The result is a mismatch: high strategic urgency, but limited day-to-day impact.
The Illusion of Control
Over time, the industry has layered solutions onto the problem. Better coatings, improved insulation materials, more advanced inspection techniques, risk-based methodologies. Each step has added value, but none have truly solved the issue.
Part of the problem lies in how CUI is framed.
It is often treated as a corrosion issue. In reality, it’s a system problem.
CUI sits at the intersection of design decisions, operational conditions, environmental exposure, and inspection practices. It is influenced by temperature fluctuations, insulation integrity, coating degradation, and even organizational silos between teams. And most critically, it develops in places we cannot easily see. That combination makes it inherently difficult to control.
Even today, there is no single, universally reliable way to predict where CUI will occur. It remains localized, unpredictable, and slow to reveal itself.
Why Traditional Approaches Fall Short
Conducting equipment inspections has long been the industry’s primary defense against CUI. The logic is straightforward: remove insulation, inspect the asset, and act if corrosion is found. But this approach comes at a cost, both operationally and strategically.
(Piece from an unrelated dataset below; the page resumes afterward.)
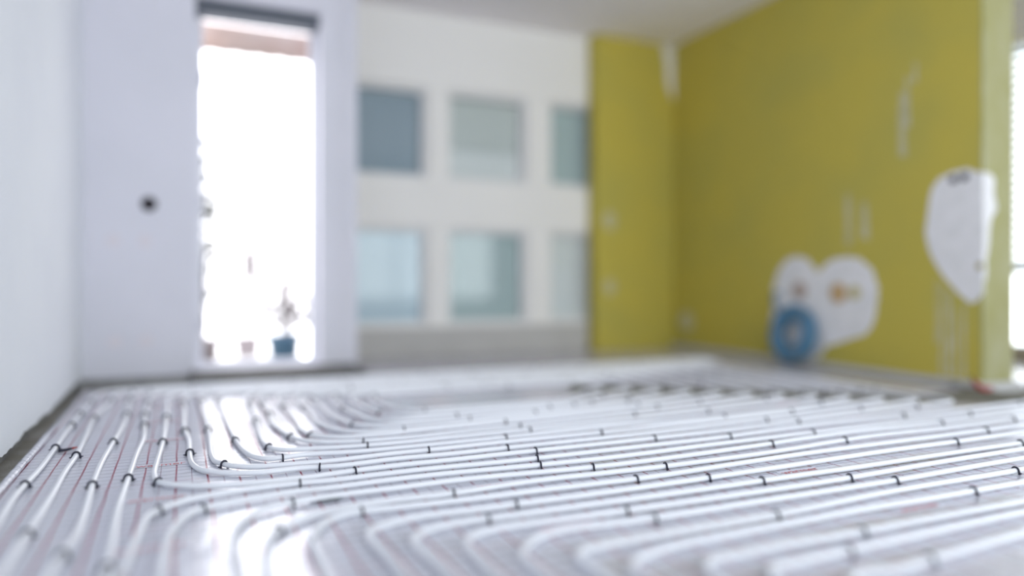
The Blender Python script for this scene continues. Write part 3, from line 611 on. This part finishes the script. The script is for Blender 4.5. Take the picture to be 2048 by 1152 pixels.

It is expensive, time-consuming, and inherently reactive. In many cases, organizations are inspecting vast areas only to confirm that nothing is wrong. Meanwhile, the actual risk may be developing elsewhere, unnoticed.
As Prafull pointed out during the session, CUI has a frustrating tendency to “find you before you find it.” It is not evenly distributed, it does not follow neat patterns, and it rarely announces itself early.
Risk-Based Inspection (RBI) frameworks have helped prioritize efforts, but they too have limitations. Many rely on static inputs and generalized assumptions, particularly around corrosion rates and operating conditions. In a world where assets operate dynamically, those assumptions can create blind spots.
The result is a gap between perceived risk and actual risk.
A Shift in Thinking: From Detection to Prediction
What emerged clearly from the discussion is that the industry is beginning to rethink its approach, not by refining existing methods, but by changing the objective entirely.
The goal is no longer just to detect corrosion; it is to understand the conditions that lead to it and intervene before it occurs. This shift is subtle, but profound.
Instead of asking, “Where is CUI happening?” the more powerful question becomes:
“Where is CUI likely to happen next?”
To answer that, organizations are starting to combine multiple sources of insight.
Machine vision technologies are enabling inspection at scale, capturing visual data across entire facilities and identifying early signs of insulation damage or coating failure. Monitoring systems are providing continuous visibility into conditions such as moisture presence and temperature fluctuations, factors that directly influence corrosion risk.
At the same time, advancements in analytics and AI are enabling connections among these signals that were previously infeasible. Data that once sat in silos, like inspection records, operating conditions, and environmental factors, can now be brought together to form a more complete picture of risk. This is where the real transformation begins.
From Static Risk to Living Intelligence
One of the most important ideas discussed in the webinar is the concept of dynamic risk.
Traditionally, risk models are built using historical data. They provide a snapshot, a moment in time. But assets don’t operate in snapshots. They operate continuously, under changing conditions. By integrating live data into risk models, organizations can move toward a more responsive understanding of their assets. Risk becomes something that evolves, not something that is periodically recalculated. This opens the door to something even more valuable: prescriptive decision-making.
Not just identifying where risk exists, but understanding what to do about it. Which assets to inspect. When to intervene. How to allocate resources most effectively. In other words, moving from insight to action.
Technology Is Not the Barrier
Despite all the progress, one theme stood out clearly: the challenge is no longer technological. The tools are emerging, the capabilities are real, and the direction is clear. The real barrier lies in adoption.
Too often, new technologies are treated as standalone solutions rather than part of a broader system. Pilots are conducted as isolated experiments instead of collaborative efforts to redefine how work gets done. Value is discussed in technical terms, rather than in the language of business impact, such as downtime avoided, failures prevented, costs reduced. For meaningful change to happen, this mindset needs to shift.
CUI management cannot be solved by vendors alone. It requires partnership between technology providers and operators, alignment across disciplines, and a willingness to rethink long-established practices.
The Simplest Insight Is Still the Most Powerful
Amid all the discussion around advanced technologies and predictive models, one point stood out for its simplicity:
The most effective way to prevent CUI is to question whether insulation is needed in the first place.
It’s an idea that challenges convention, but it reflects a deeper truth. Sometimes, the best solution is not to manage complexity, but to remove it.
Where the Industry Goes from Here
The challenge of CUI will not disappear overnight. It is too deeply embedded in the way assets are designed and operated. But the way it is managed is changing.
The industry is moving toward a future where:
- Inspection is targeted, not exhaustive
- Risk is dynamic, not static
- Decisions are guided by data, not assumptions
And perhaps most importantly: Where corrosion is no longer something we chase, but something we stay ahead of.
That shift won’t happen all at once. But for organizations willing to embrace it, the opportunity is clear. Not just to manage CUI more effectively, but to finally get ahead of it.